Substituting this \[\vec{r}=a\hat{i}+b\hat{j}+c\hat{k}\] in equation (i) we get
\[\Rightarrow \left( a\hat{i}+b\hat{j}+c\hat{k} \right)\cdot \left( \hat{i}+\hat{j}+\hat{k} \right)=d\]
Dot product of two vector $\vec{p}\text{ and }\vec{q}$ where \[p=x\hat{i}+y\hat{j}+z\hat{k}\text{ and q=}x'\hat{i}+y'\hat{j}+z'\hat{k}\] given by
\[\vec{p}\cdot \vec{q}=xx'+yy'+zz\text{ }\!\!'\!\!\text{ }\]
Using this above to get dot product of above vector, we get:
\[\Rightarrow a+b+c=d\]
So, we have value of \[d=a+b+c\]
Substituting value of \[d=a+b+c\] in equation (i) we get
\[\vec{r}\cdot \left( \hat{i}+\hat{j}+\hat{k} \right)=a+b+c\text{ }\text{. }\text{. }\text{. }\text{. }\text{. }\text{. }\text{. }\text{. }\text{. }\text{. }\text{. }\text{. (ii)}\]
This is the vector equation of required plane.
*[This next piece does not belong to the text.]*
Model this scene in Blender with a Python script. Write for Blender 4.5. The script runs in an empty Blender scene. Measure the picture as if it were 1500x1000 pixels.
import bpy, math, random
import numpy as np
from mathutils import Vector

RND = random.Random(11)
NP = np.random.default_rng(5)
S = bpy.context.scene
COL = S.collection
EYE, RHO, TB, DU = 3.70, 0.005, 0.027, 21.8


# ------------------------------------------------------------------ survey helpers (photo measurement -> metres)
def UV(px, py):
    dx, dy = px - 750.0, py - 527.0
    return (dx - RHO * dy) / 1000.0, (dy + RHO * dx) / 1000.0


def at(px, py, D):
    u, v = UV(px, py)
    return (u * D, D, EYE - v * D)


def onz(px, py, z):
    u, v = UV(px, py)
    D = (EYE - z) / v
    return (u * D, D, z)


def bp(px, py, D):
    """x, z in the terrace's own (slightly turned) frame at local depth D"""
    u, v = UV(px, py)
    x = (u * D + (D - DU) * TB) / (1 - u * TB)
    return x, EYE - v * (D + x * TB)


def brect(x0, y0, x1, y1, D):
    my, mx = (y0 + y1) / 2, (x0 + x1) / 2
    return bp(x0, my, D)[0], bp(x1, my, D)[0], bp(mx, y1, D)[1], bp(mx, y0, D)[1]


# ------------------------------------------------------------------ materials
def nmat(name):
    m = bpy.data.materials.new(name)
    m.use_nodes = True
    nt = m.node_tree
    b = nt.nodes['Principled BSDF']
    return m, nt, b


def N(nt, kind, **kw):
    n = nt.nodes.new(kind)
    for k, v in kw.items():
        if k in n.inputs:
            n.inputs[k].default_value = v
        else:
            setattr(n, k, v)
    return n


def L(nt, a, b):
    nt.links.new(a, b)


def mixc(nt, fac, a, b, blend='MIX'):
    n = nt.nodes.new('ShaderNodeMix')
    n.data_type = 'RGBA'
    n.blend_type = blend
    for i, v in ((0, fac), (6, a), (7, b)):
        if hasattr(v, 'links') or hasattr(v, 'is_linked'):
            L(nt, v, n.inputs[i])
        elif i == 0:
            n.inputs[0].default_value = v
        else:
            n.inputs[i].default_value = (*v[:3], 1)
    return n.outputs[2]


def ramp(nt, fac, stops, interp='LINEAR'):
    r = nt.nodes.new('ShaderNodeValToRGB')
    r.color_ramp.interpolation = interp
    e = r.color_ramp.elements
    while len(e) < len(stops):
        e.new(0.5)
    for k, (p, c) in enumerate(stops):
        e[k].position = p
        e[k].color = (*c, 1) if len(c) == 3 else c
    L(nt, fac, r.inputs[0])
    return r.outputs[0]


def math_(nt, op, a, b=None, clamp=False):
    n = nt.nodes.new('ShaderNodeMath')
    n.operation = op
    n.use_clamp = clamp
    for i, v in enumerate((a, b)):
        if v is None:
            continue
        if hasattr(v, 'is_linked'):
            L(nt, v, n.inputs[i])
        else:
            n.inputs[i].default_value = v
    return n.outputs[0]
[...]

Substituting $\vec{r}=x\hat{i}+y\hat{j}+z\hat{k}\text{ }$ in equation (ii) we get:
\[\left( x\hat{i}+y\hat{j}+z\hat{k}\text{ } \right)\cdot \left( \hat{i}+\hat{j}+\hat{k} \right)=a+b+c\text{ }\text{. }\text{. }\text{. }\text{. }\text{. }\text{. }\text{. }\text{. }\text{. }\text{. }\text{. (iii)}\]
Both equation (ii) and equation (iii) are our required vector equation of a plane passing through the point (a, b, c) and parallel to the plane \[\vec{r}\cdot \left( \hat{i}+\hat{j}+\hat{k} \right)=2\]

Note: We can also use \[\vec{r}\cdot \left( \hat{i}+\hat{j}+\hat{k} \right)=2\] as given in the question and substitute d = 2 then, the value of \[a+b+c=2\] then, we can directly substitute \[a+b+c=2\] in equation (ii) that is \[\vec{r}\cdot \left( \hat{i}+\hat{j}+\hat{k} \right)=a+b+c=2\Rightarrow \vec{r}\cdot \left( \hat{i}+\hat{j}+\hat{k} \right)=2\] then, the final answer would be \[\left( x\hat{i}+y\hat{j}+z\hat{k}\text{ } \right)\cdot \left( \hat{i}+\hat{j}+\hat{k} \right)=2\] which is required result.